Chronique judiciaire : la fête a été gâchée

Tribunal de grande instance de Lyon, comparution immédiate du mardi 17 juillet 2018.

Deux jours après la victoire de l’Equipe de France en Coupe du Monde, le Tribunal de grande instance de Lyon a accueilli trois jeunes hommes accusés pour vol aggravé. Dans une salle bien remplie et assez bruyante avec les va-et-vient des avocats, tout le monde s’est levé à l’entrée de Madame le juge.

Accompagnés par les gardiens dans le box, les trois jeunes, probablement rongés par les remords, faisaient grise mine. Jamais condamnés auparavant, Mourad (19 ans), Tayeb (19 ans) et Farzad (20 ans) paraissaient quelque peu tendus lors de leur première comparution. Lors du résumé des faits, Madame le juge déclare que les trois jeunes ont été arrêtés par les forces de l’ordre dans la nuit du 15 au 16 juillet, à la Place de Bellecour lors de la liesse de joie après la victoire de la France. Les jeunes ont profité de la cohu générale pour casser et piller un magasin de vêtements de sport qui a été investi par une cinquantaine de personnes et dont la fenêtre a été cassée. Parmi cette cinquantaine d’individus se trouvaient donc Mourad, Tayeb et Farzad. Madame le juge appelle alors les deux plus jeunes à se lever et explique qu’ils ont été vus par les caméras de surveillance en sortant du magasin avec des dizaines de maillots de foot dans les mains. Pour leurs défenses, les jeunes expliquent qu’ils les ont trouvé par terre et que la fenêtre était déjà cassée lors de leur passage devant le magasin. Quant à Farzad, le plus âgé des trois, il s’est rendu personnellement au commissariat de police le lendemain pour avouer le vol.

Il est 14h15. La partie civile prend la parole et souligne les nombreuses dégradations du magasin causées par cette bande d’individus dont faisaient parti Mourad, Tayeb et Farzad. Après près de cinq minutes de plaidoirie, la parole passe à Madame la procureure. Usant d’un discours patriotique pendant sa déclaration, elle met l’accent sur les valeurs républicaines. Accusant ces jeunes de détruire l’âme de la victoire, elle déclare « ça devait être une fête pour l’équipe de France, pour les Français, pour ceux qui aiment la France et le foot et à cause de vous qui êtes ici, mais aussi à cause de tout ceux qui n’ont pas été interpellés, cette fête a été gâchée ». Elle va même jusqu’à évoquer des guérillas urbaines dans les rues de Bellecour cette nuit là. Pour Madame la procureure les trois jeunes hommes sont des mauvais exemples. Avec une voix grave, elle ajoute : « ce sont des opportunistes qui profitent de ce qui vient d’être cassé ». Elle termine son discours en réclamant 6 mois d’emprisonnement avec sursis pour Farzad, le seul à s’être rendu à la police, 4 mois d’emprisonnement  ferme pour Mourad et 6 mois d’emprisonnement ferme assorti d’un mandat de dépôt pour Tayeb.
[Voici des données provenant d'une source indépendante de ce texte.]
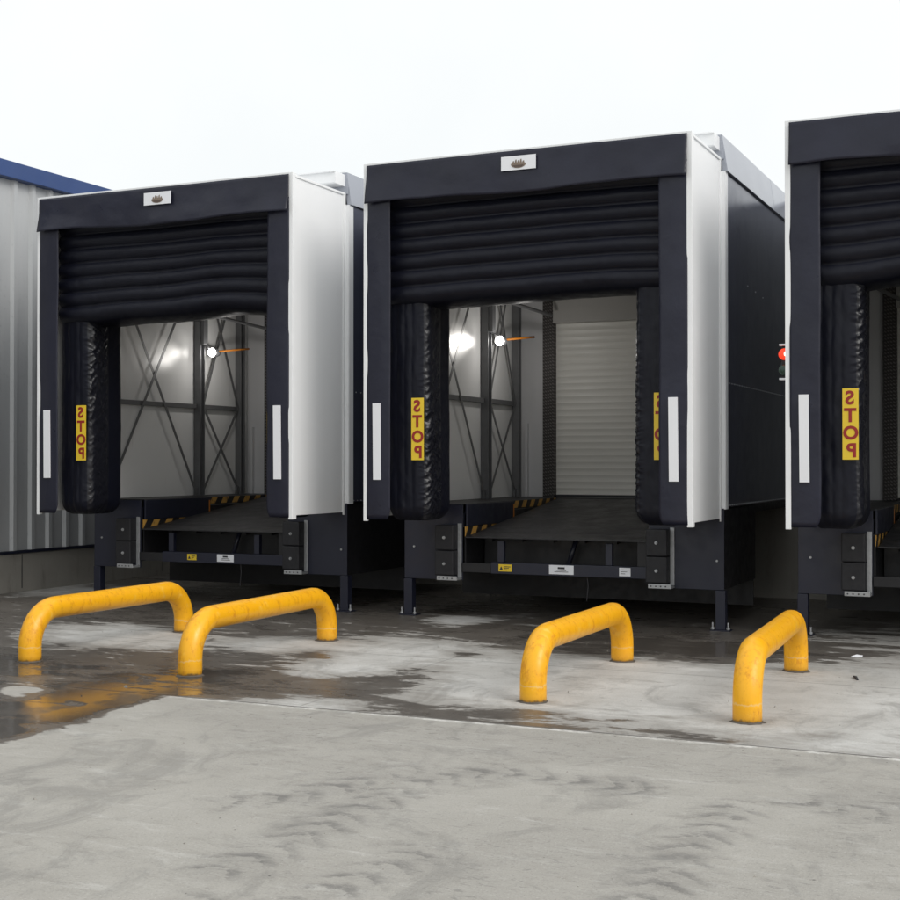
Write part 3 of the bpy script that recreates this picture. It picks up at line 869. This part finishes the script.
# ------------------------------------------------------------------ signal light on the rightmost shelter
sg = tag(empty('signal_light', (4.175, .30, 2.39)), 'small red signal light peeping out left of the rightmost shelter', 'signal light')
MB().box(-.03, .085, .02, .10, .02, .31).build('housing', M['black'], sg, bev=.008)
MB().box(-.045, .085, .0, .10, .312, .330).build('visor', M['white'], sg, bev=.003)
MB().box(-.045, .085, .0, .10, .0, .018).build('bracket', M['white'], sg, bev=.003)
def lens(z, mat, nm):
    MB().tube([(.0, .02, z), (.0, -.015, z), (.0, -.03, z)], [.055, .048, .03], 16).build(nm, mat, sg, smooth=True)
lens(.235, M['redlamp'], 'red_lens'); lens(.09, M['greenoff'], 'green_lens')
o = MB().tube([(.035, -.032, .235), (.035, -.036, .235)], .03, 12).build('lens_core', emis('hot_lens', (1, .9, .7), 1.6), sg)

# ------------------------------------------------------------------ yellow wheel guides
def make_guide(name, xa, ya, xb, yb, label, h=.425):
    t = tag(empty(name, (xa, ya, GZ)), label, 'wheel guide', 'yellow tubular wheel guides')
    d = Vector((xb-xa, yb-ya, 0)); L = d.length; d.normalize(); r = .30; pts = []
    def P(u, z): return Vector((d.x*u, d.y*u, z))
    pts.append(P(0, -.02)); pts.append(P(0, .05)); pts.append(P(0, .09))
    for k in range(9):
        a = k/8*math.pi/2; pts.append(P(r-r*math.cos(a), h-r+r*math.sin(a)))
    for k in range(1, 10): pts.append(P(r+(L-2*r)*k/10, h))
    for k in range(9):
        a = k/8*math.pi/2; pts.append(P(L-r+r*math.sin(a), h-r+r*math.cos(a)))
    pts.append(P(L, .09)); pts.append(P(L, .05)); pts.append(P(L, -.02))
    MB().tube(pts, .094, 28).build('rail_tube', M['yellow'], t, smooth=True)
    # grout collars, chipped
    for u in (0, L):
        n = 26; mb = MB(); c = P(u, 0)
        rr = random.Random(int(xa*100+u*7))
        o = [(c.x+math.cos(2*math.pi*k/n)*(.100+.03*rr.random()**2), c.y+math.sin(2*math.pi*k/n)*(.100+.03*rr.random()**2), .0015) for k in range(n)]
        i = [(c.x+math.cos(2*math.pi*k/n)*.092, c.y+math.sin(2*math.pi*k/n)*.092, .012) for k in range(n)]
        mb.add(o+i, [(k, (k+1) % n, n+(k+1) % n, n+k) for k in range(n)])
        mb.build('collar', M['grime'], t, smooth=True)
    return t
make_guide('wheel_guide', -1.40, -3.33, -1.41, -1.14, 'long yellow tube guide at the far left, its foot mirrored in the puddle')
make_guide('wheel_guide', .27, -3.40, .20, -1.12, 'yellow tube guide second from the left, in front of the gap between two shelters')
make_guide('wheel_guide', 3.14, -3.38, 3.12, -1.25, 'yellow tube guide in front of the right leg of the middle shelter')
make_guide('wheel_guide', 4.66, -3.50, 4.55, -1.20, 'yellow tube guide at the right, shortest looking and nearest to the camera')

# ------------------------------------------------------------------ litter
rr = random.Random(3)
mb = MB()
for k in range(260):
    x = rr.uniform(-4.5, 6.5); y = rr.uniform(-7.5, -.2); s = rr.uniform(.003, .010)
    if rr.random() < .04: s *= 1.8
    vs = [(x+rr.uniform(-1, 1)*s, y+rr.uniform(-1, 1)*s, 0) for _ in range(3)]+[(x, y, s*.8)]
    vs = [(p, q, w_+GZ) for (p, q, w_) in vs]
    mb.add(vs, [(0, 1, 3), (1, 2, 3), (2, 0, 3), (0, 2, 1)])
tag(mb.build('grit', M['concwall'], None), 'loose grit scattered over the concrete yard', 'grit', None, 'stuff')
def twig(u, v, l, ang, label):
    x, y = px(u, v); c, s = math.cos(ang), math.sin(ang)
    o = MB().tube([(x, y, GZ+.008), (x+c*l*.4, y+s*l*.4, GZ+.013), (x+c*l, y+s*l, GZ+.008)], [.010, .012, .006], 6).build('stick', M['ink'], None, smooth=True)
    return tag(o, label, 'stick')
twig(858, 680, .15, 1.9, 'small dark stick on the pale concrete right of the rightmost yellow guide')
x, y = px(857, 657)
tag(MB().add([(x-.05, y, GZ+.004), (x+.05, y-.01, GZ+.004), (x+.045, y+.06, GZ+.012), (x-.04, y+.05, GZ+.006), (x, y+.02, GZ+.022)], [(0, 1, 4), (1, 2, 4), (2, 3, 4), (3, 0, 4), (0, 3, 2, 1)]).build('paper_scrap', M['white'], None), 'white scrap of paper on the dark wet concrete at the right', 'litter')

# ------------------------------------------------------------------ sky and light
w = bpy.data.worlds.new('World'); C.world = w; w.use_nodes = True
t = w.node_tree; bg = t.nodes['Background']
sky = t.nodes.new('ShaderNodeTexSky'); sky.sky_type = 'NISHITA'; sky.sun_disc = False
SE, SR = R(37), R(108)
sky.sun_elevation = SE; sky.sun_rotation = SR; sky.dust_density = 4
tc = t.nodes.new('ShaderNodeTexCoord')
n = t.nodes.new('ShaderNodeTexNoise'); n.inputs['Scale'].default_value = 1.8; n.inputs['Detail'].default_value = 6
t.links.new(tc.outputs['Generated'], n.inputs['Vector'])
cloud = ss(t, n.outputs['Fac'], .3, .7)
cc = mixc(t, cloud, (9.5, 9.95, 10.05), (10.9, 11.0, 10.95))
# overcast: a closed layer of cloud in front of the blue
mx = mixc(t, .93, sky.outputs[0], cc)
t.links.new(mx, bg.inputs['Color']); bg.inputs['Strength'].default_value = .1
sl = bpy.data.lights.new('sun', 'SUN'); sl.energy = 1.5; sl.angle = R(30); sl.color = (1, .97, .93)
so = bpy.data.objects.new('sun', sl); COL.objects.link(so)
dirv = Vector((math.sin(SR)*math.cos(SE), math.cos(SR)*math.cos(SE), math.sin(SE)))
so.rotation_euler = dirv.to_track_quat('Z', 'Y').to_euler()

# ------------------------------------------------------------------ camera
cam = bpy.data.cameras.new('camera'); co = bpy.data.objects.new('camera', cam); COL.objects.link(co)
co.location = (6.57, -12.28, 1.63)
co.rotation_euler = (R(90+.547), R(0), math.atan2(.416, .910))
cam.sensor_width = 36; cam.lens = 1362/900*36; cam.clip_end = 2000; cam.clip_start = .05
C.camera = co
C.view_settings.view_transform = 'Standard'; C.view_settings.look = 'None'; C.view_settings.exposure = 0; C.view_settings.gamma = 1
C.view_settings.use_curve_mapping = False
C.render.engine = 'CYCLES'
C.cycles.max_bounces = 8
S’en suit des plaidoyers présentés par chacun des avocats des trois accusés. La parole passe d’un avocat à un autre. Leur point départ est le contexte général de la soirée qui a poussé ces jeunes à commettre ces actes. Évaluant les demandes des peines comme disproportionnées du point de vue la légèreté du crime, ils trouvent ces jugements quelque peu exagérées pour « un simple vol ». Afin de réagir au discours de Madame la procureure, l’avocat de Mourad déclare : « la politique pénale ce n’est pas leur affaire. Leur affaire est d’être coupable de vols et ils doivent être jugés comme des personnes qui sont coupables de vols ». L’avocat de Farzad conclut la défense pendant près de sept minutes, elle disculpe son client en argumentant sur l’heure à laquelle ces faits se sont produits et la présence des jeunes hommes au magasin : « ces jeunes sont les derniers arrivants. Ce n’est pas eux qui ont commencé le pillage ».

Une heure plus tard, les accusés sont toujours silencieux, leurs têtes sont baissées. Madame le juge libère le tribunal afin de délibérer. Une chose est sûre pour ces jeunes, selon le Code pénal « un vol commis par plusieurs personnes, sans qu’il s’agisse d’une bande organisée » encoure une peine de 5 ans d’emprisonnement et 75 000 euros d’amende.